I am thankful for Nick Szabo, who wrote, “Making personal property functionality dependent on trusted third parties (i.e. trusted rather than forced by the protocol to keep to the agreement governing the security protocol and property) is in most cases quite unacceptable.”
I am thankful for Satoshi Nakamoto, who wrote, “The root problem with conventional currency is all the trust that’s required to make it work. The central bank must be trusted not to debase the currency, but the history of fiat currencies is full of breaches of that trust. Banks must be trusted to hold our money and transfer it electronically, but they lend it out in waves of credit bubbles with barely a fraction in reserve.” And so much more.
I am thankful for Andreas Antonopoulos and Anita Posch whose teachings often made me burn the roast beef in my little kitchen. Anita, thank you for writing, “Bitcoin is carried by a social movement. It’s a silent revolution. By being in charge of our private keys, each one of us is part of a collective with the power to force governments to be held accountable. With the help of Bitcoin, dictators can be toppled. Self custody your bitcoin, incapacitate them from the power to create and seize money and their funds will dry out. Hold them accountable by pressuring them to audit public funds.”
I’m thankful for Bitcoin, the embodiment of Cypherpunk ideals in the world, and the dematerialization of the frangible fiat façade. And I’m thankful for Nostr, its builders and users, a redoubt and a blooming free city. To quote Jack Dorsey, “Bitcoin and nostr are the only two truly censorship resistant technologies at scale.”
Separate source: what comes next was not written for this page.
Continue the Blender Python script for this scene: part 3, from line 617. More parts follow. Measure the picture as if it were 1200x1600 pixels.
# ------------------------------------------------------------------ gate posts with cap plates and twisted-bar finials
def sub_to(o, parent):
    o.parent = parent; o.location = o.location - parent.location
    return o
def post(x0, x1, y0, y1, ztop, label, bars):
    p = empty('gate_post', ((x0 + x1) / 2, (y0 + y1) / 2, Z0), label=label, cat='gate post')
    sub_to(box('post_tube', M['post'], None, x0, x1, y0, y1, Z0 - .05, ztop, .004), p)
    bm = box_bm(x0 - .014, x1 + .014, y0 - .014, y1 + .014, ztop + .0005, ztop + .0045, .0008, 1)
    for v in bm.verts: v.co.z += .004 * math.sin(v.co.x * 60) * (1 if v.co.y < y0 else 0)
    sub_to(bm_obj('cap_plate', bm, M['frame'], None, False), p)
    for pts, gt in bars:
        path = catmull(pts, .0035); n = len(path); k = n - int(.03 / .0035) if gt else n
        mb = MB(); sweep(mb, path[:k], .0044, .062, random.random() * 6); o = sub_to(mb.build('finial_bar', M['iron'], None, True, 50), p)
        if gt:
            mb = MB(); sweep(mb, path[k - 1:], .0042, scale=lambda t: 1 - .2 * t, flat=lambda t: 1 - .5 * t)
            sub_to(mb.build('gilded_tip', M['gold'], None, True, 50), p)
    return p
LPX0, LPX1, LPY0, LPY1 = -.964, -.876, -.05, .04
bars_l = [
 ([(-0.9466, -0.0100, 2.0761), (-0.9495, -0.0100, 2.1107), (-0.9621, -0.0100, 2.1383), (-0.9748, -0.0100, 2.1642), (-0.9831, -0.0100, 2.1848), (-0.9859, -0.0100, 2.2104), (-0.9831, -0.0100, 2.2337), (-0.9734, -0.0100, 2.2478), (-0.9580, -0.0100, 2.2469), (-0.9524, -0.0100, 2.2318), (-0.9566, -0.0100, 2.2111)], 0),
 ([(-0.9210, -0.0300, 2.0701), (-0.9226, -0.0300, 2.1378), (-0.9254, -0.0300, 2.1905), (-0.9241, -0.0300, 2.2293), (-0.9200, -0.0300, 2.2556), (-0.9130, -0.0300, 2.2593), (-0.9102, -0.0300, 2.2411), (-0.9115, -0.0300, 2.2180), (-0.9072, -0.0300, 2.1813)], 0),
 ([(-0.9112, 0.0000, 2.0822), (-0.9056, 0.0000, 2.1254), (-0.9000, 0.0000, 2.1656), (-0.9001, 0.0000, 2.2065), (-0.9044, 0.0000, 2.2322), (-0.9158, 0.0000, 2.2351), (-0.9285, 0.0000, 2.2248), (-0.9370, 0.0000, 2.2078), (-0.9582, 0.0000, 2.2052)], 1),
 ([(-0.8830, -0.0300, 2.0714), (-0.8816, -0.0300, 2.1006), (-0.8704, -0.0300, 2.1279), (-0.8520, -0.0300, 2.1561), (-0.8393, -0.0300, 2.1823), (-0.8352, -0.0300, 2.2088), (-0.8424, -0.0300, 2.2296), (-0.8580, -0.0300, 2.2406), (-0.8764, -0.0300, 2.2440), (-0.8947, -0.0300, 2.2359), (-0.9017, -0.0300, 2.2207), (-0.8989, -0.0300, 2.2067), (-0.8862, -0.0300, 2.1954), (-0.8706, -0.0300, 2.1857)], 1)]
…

I am thankful for many Cypherpunks I haven’t mentioned here, and anonymous ones I will never know about. I’m thankful for the node and relay runners, coders and developers, wallet builders, miners, philosophers, writers, podcasters, artists, Viking OG’s, newcomers, traders, spenders, and HODLrs.
Bitcoin is Cypherpunk country, a true part of the forest mind. Friends, enemies: it connects us all. As Samourai Wallet recently said, “Bitcoin is speech, and speech must be free.”
Homo digitalis est homo econonomicus.